Egan Jr., J.P. (dissenting).
We respectfully dissent. We agree with the majority's conclusion that respondent need not adopt the Penal Law definition for "assault" (see Penal Law § 120.05[3], [6] ) in determining whether petitioner is entitled to a two-year leave of absence from employment pursuant to Civil Service Law § 71. However, applying respondent's own definition of assault to the facts of this case leads us to the conclusion that respondent's determination that this inmate's actions did not constitute an assault upon petitioner lacks a rational basis.

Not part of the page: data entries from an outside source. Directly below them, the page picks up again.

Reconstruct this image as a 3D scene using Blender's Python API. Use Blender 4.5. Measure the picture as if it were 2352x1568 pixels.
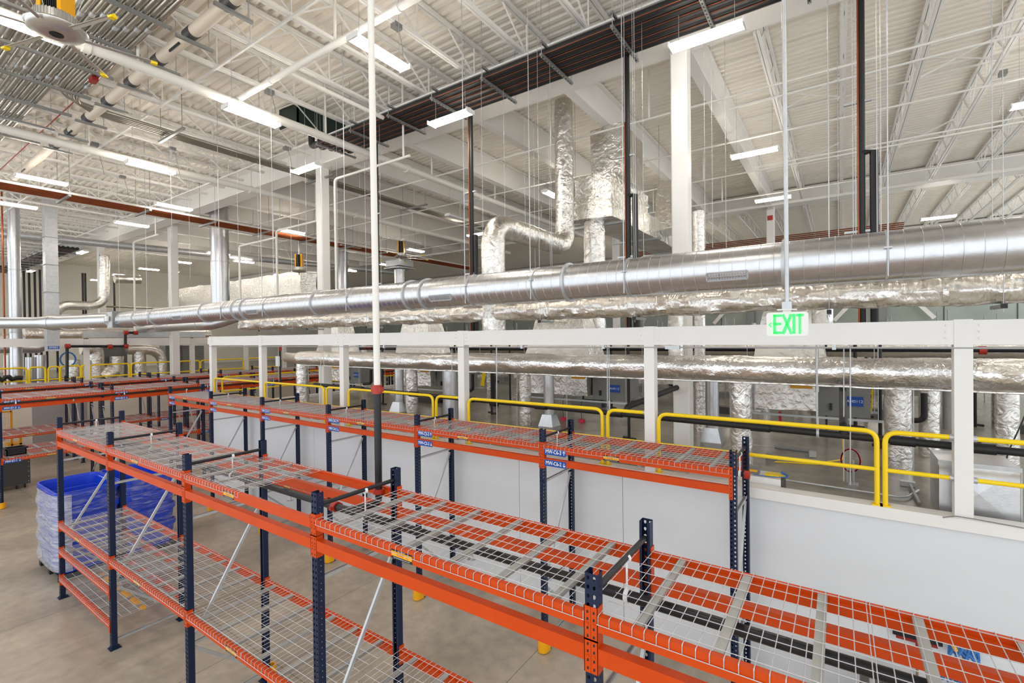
import bpy, math, random
from mathutils import Vector, Matrix, noise
random.seed(7)
for o in list(bpy.data.objects): bpy.data.objects.remove(o)
SC = bpy.context.scene
COL = SC.collection
PI = math.pi

# ------------------------------------------------------------------ camera
FPX, YAW, PIT, ROL, CAMH = 1101.56, 0.5985, -0.0085, -0.0117, 4.493
FW = Vector((-math.sin(YAW)*math.cos(PIT), math.cos(YAW)*math.cos(PIT), math.sin(PIT)))
RT0 = Vector((math.cos(YAW), math.sin(YAW), 0)); UP0 = RT0.cross(FW)
RT = RT0*math.cos(ROL) + UP0*math.sin(ROL)
UP = UP0*math.cos(ROL) - RT0*math.sin(ROL)
CAMPOS = Vector((0, 0, CAMH))
cd = bpy.data.cameras.new('camera'); cam = bpy.data.objects.new('camera', cd); COL.objects.link(cam)
cd.sensor_width = 36; cd.lens = FPX/2352*36; cd.clip_start = .05; cd.clip_end = 300
M = Matrix((RT, UP, -FW)).transposed().to_4x4(); M.translation = CAMPOS
cam.matrix_world = M
SC.camera = cam

def P(u, v, ax, val):
    """where the line of sight through a photograph pixel meets the plane ax = val"""
    d = FW + RT*((u-1176)/FPX) - UP*((v-784)/FPX)
    i = 'xyz'.index(ax)
    return CAMPOS + d*((val-CAMPOS[i])/d[i])

# ------------------------------------------------------------------ light and exposure
w = bpy.data.worlds.new('world'); SC.world = w; w.use_nodes = True
bg = w.node_tree.nodes['Background']
bg.inputs[0].default_value = (.90, .955, 1.0, 1); bg.inputs[1].default_value = 0.90
LAMP_STRENGTH = 31
vs = SC.view_settings
vs.view_transform = 'Standard'; vs.look = 'None'; vs.gamma = 1; vs.use_curve_mapping = False
vs.exposure = 0.95
SC.cycles.use_denoising = True
SC.cycles.max_bounces = 8; SC.cycles.diffuse_bounces = 4; SC.cycles.glossy_bounces = 4
SC.cycles.transparent_max_bounces = 12
SC.cycles.sample_clamp_indirect = 6

# ------------------------------------------------------------------ materials
def lin(c):
    return tuple(((x/255)/12.92 if x/255 <= .04045 else ((x/255+.055)/1.055)**2.4) for x in c)
def mat(name, rgb, rough=.5, metal=0.0, bump=0.0, scale=20.0, var=0.0, stretch=(1, 1, 1), spec=.5, detail=3.0, dist=0.0, emit=0.0, varscale=3.0, bdist=.05):
    m = bpy.data.materials.new(name); m.use_nodes = True
    nt = m.node_tree; b = nt.nodes['Principled BSDF']
    c = lin(rgb)
    b.inputs['Base Color'].default_value = (*c, 1); b.inputs['Roughness'].default_value = rough
    b.inputs['Metallic'].default_value = metal; b.inputs['Specular IOR Level'].default_value = spec
    if emit:
        b.inputs['Emission Color'].default_value = (*c, 1); b.inputs['Emission Strength'].default_value = emit
    tc = nt.nodes.new('ShaderNodeTexCoord'); mp = nt.nodes.new('ShaderNodeMapping')
    mp.inputs['Scale'].default_value = stretch
    nt.links.new(tc.outputs['Object'], mp.inputs[0])
    if var:
        n = nt.nodes.new('ShaderNodeTexNoise'); n.inputs['Scale'].default_value = varscale; n.inputs['Detail'].default_value = 5
        nt.links.new(mp.outputs[0], n.inputs['Vector'])
        r = nt.nodes.new('ShaderNodeValToRGB')
        r.color_ramp.elements[0].position = .3; r.color_ramp.elements[1].position = .72
        r.color_ramp.elements[0].color = (*[x*(1-var) for x in c], 1)
        r.color_ramp.elements[1].color = (*[min(1, x*(1+var)) for x in c], 1)
        nt.links.new(n.outputs[0], r.inputs[0]); nt.links.new(r.outputs[0], b.inputs['Base Color'])
    if bump:
        n2 = nt.nodes.new('ShaderNodeTexNoise'); n2.inputs['Scale'].default_value = scale
        n2.inputs['Detail'].default_value = detail; n2.inputs['Distortion'].default_value = dist
        nt.links.new(mp.outputs[0], n2.inputs['Vector'])
        bp = nt.nodes.new('ShaderNodeBump'); bp.inputs['Strength'].default_value = bump; bp.inputs['Distance'].default_value = bdist
        nt.links.new(n2.outputs[0], bp.inputs['Height']); nt.links.new(bp.outputs[0], b.inputs['Normal'])
    return m

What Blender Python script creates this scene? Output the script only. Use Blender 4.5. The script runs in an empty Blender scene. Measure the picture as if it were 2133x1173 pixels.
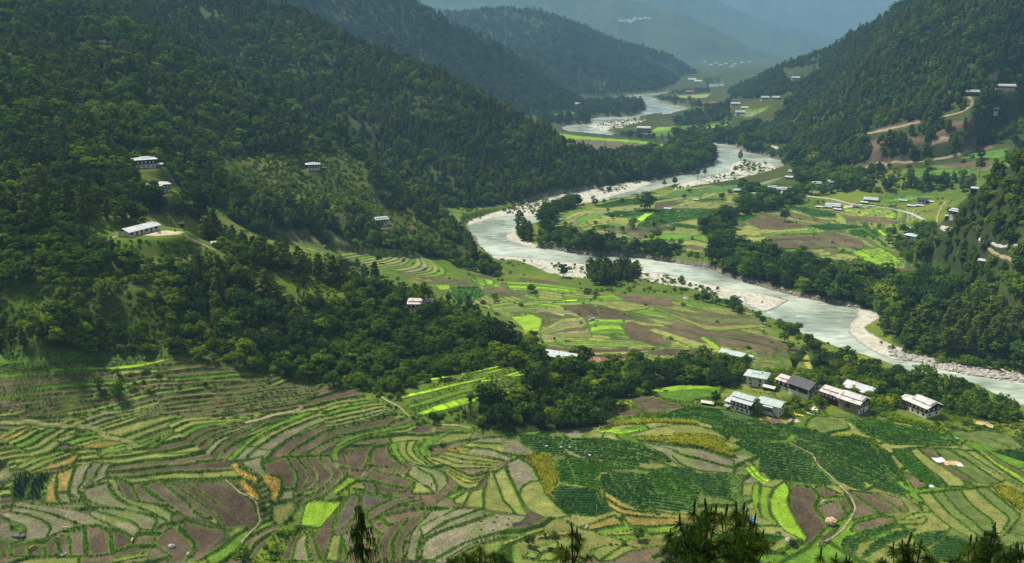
import bpy, bmesh, math, random, re
import numpy as np
from mathutils import Vector, Matrix

R = math.radians
scene = bpy.context.scene
COL = scene.collection
rng = np.random.default_rng(11)
random.seed(11)

# ------------------------------------------------------------------ camera
FPX, CX, CY = 1847.3, 1066.5, 586.5          # focal length and centre in photo pixels
CAM_H = 210.0
PITCH = math.atan((CY - 70.0) / FPX)
cam_d = bpy.data.cameras.new('camera')
cam_d.sensor_fit = 'HORIZONTAL'
cam_d.angle = 2 * math.atan(CX / FPX)
cam_d.clip_start = 0.5
cam_d.clip_end = 60000
cam = bpy.data.objects.new('camera', cam_d)
cam.location = (0, 0, CAM_H)
cam.rotation_euler = (math.pi / 2 - PITCH, 0, 0)
COL.objects.link(cam)
scene.camera = cam

# ------------------------------------------------------------------ sky, sun, exposure
SUN_EL, SUN_ROT = R(56), R(-52)              # high sun over the left mountain, veiled by cloud
world = bpy.data.worlds.new('World')
scene.world = world
world.use_nodes = True
wn, wl = world.node_tree.nodes, world.node_tree.links
wn.clear()
w_out = wn.new('ShaderNodeOutputWorld')
w_bg = wn.new('ShaderNodeBackground')
w_bg.inputs['Strength'].default_value = 0.13
w_sky = wn.new('ShaderNodeTexSky')
w_sky.sky_type = 'NISHITA'
w_sky.sun_disc = False
w_sky.sun_elevation = SUN_EL
w_sky.sun_rotation = SUN_ROT
w_sky.dust_density = 3.0
w_sky.altitude = 1200
w_tc = wn.new('ShaderNodeTexCoord')
w_map = wn.new('ShaderNodeMapping')
w_map.inputs['Scale'].default_value = (1.0, 1.0, 3.0)
w_noise = wn.new('ShaderNodeTexNoise')
w_noise.inputs['Scale'].default_value = 2.2
w_noise.inputs['Detail'].default_value = 5
w_ramp = wn.new('ShaderNodeValToRGB')
w_ramp.color_ramp.elements[0].position = 0.25
w_ramp.color_ramp.elements[0].color = (0.45, 0.45, 0.45, 1)
w_ramp.color_ramp.elements[1].position = 0.6
w_ramp.color_ramp.elements[1].color = (0.95, 0.95, 0.95, 1)
w_mix = wn.new('ShaderNodeMix')
w_mix.data_type = 'RGBA'
w_mix.inputs['B'].default_value = (2.0, 2.0, 1.97, 1)     # even cloud deck
wl.new(w_tc.outputs['Generated'], w_map.inputs['Vector'])
wl.new(w_map.outputs['Vector'], w_noise.inputs['Vector'])
wl.new(w_noise.outputs['Fac'], w_ramp.inputs['Fac'])
wl.new(w_ramp.outputs['Color'], w_mix.inputs['Factor'])
wl.new(w_sky.outputs['Color'], w_mix.inputs['A'])
wl.new(w_mix.outputs['Result'], w_bg.inputs['Color'])
wl.new(w_bg.outputs['Background'], w_out.inputs['Surface'])

sun_d = bpy.data.lights.new('sun', 'SUN')
sun_d.energy = 5.0
sun_d.angle = R(7)
sun_d.color = (1.0, 0.95, 0.86)
sun = bpy.data.objects.new('sun', sun_d)
# direction towards the sun: rotation is measured from +Y, clockwise positive
_sd = Vector((math.sin(SUN_ROT) * math.cos(SUN_EL), math.cos(SUN_ROT) * math.cos(SUN_EL), math.sin(SUN_EL)))
sun.rotation_euler = _sd.to_track_quat('Z', 'Y').to_euler()
sun.location = (0, 0, 3000)
COL.objects.link(sun)

scene.view_settings.view_transform = 'Standard'
scene.view_settings.look = 'None'
scene.view_settings.exposure = 0.5
scene.view_settings.gamma = 1.0
scene.view_settings.use_curve_mapping = False
scene.render.engine = 'CYCLES'
cy = scene.cycles
cy.use_denoising = True
cy.max_bounces = 5
cy.diffuse_bounces = 2
cy.glossy_bounces = 2
cy.transmission_bounces = 2
cy.transparent_max_bounces = 6
cy.volume_bounces = 0
cy.use_adaptive_sampling = True
cy.adaptive_threshold = 0.02

# ------------------------------------------------------------------ small helpers
def setp(o, label=None, cat=None, group=None, kind=None):
    if label: o['label'] = label
    if cat: o['category'] = cat
    if group: o['group'] = group
    if kind: o['kind'] = kind
    return o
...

As relevant here, Civil Service Law § 71 provides that, "where an employee has been separated from the service by reason of a disability resulting from an assault sustained in the course of his or her employment, he or she shall be entitled to a leave of absence for at least two years" ( Civil Service Law § 71 ). As the majority indicates, the Civil Service Law does not define "assault," but respondent defines "assault" as "an injury sustained during the course of one's employment that occurred as a result of an intentional physical act of violence directed towards an employee by an inmate or parolee."
Here, the facts of the matter are not in dispute. An August 2017 use of force report indicates that petitioner, a correction sergeant, was injured in the course of trying to subdue a combative inmate. Specifically, during a routine strip frisk, a correction officer observed the inmate take "a blue balloon from his underwear" and attempt to swallow it. The officer attempted to prevent the inmate from swallowing the balloon but was pushed away. Additional officers, including petitioner, intervened and attempted to physically restrain the combative inmate, during the course of which petitioner sustained injuries to his neck, back and shoulder. Respondent does not dispute that petitioner was injured during this altercation and, in our view, the inmate's acts against, among other officers, petitioner constituted an "assault," as that term is defined by respondent (see Matter of Roth v. New York State Dept. of Corr. & Community Supervision , 65 Misc.3d 1209(A), 2018 N.Y. Slip Op. 52000(U), 2018 WL 9801549, *3–*4 [Sup. Ct., Albany County 2018] ; compare Matter of Walker v. State Univ. of N.Y. [Upstate Med. Univ.] , 19 A.D.3d 1058, 1059–1060, 796 N.Y.S.2d 813 [2005], lv denied 5 N.Y.3d 713, 806 N.Y.S.2d 164, 840 N.E.2d 133 [2005] ). Accordingly, we believe that respondent's decision lacked a rational basis and was arbitrary and capricious.
Reynolds Fitzgerald, J., concurs.
ORDERED that the judgment is affirmed, without costs.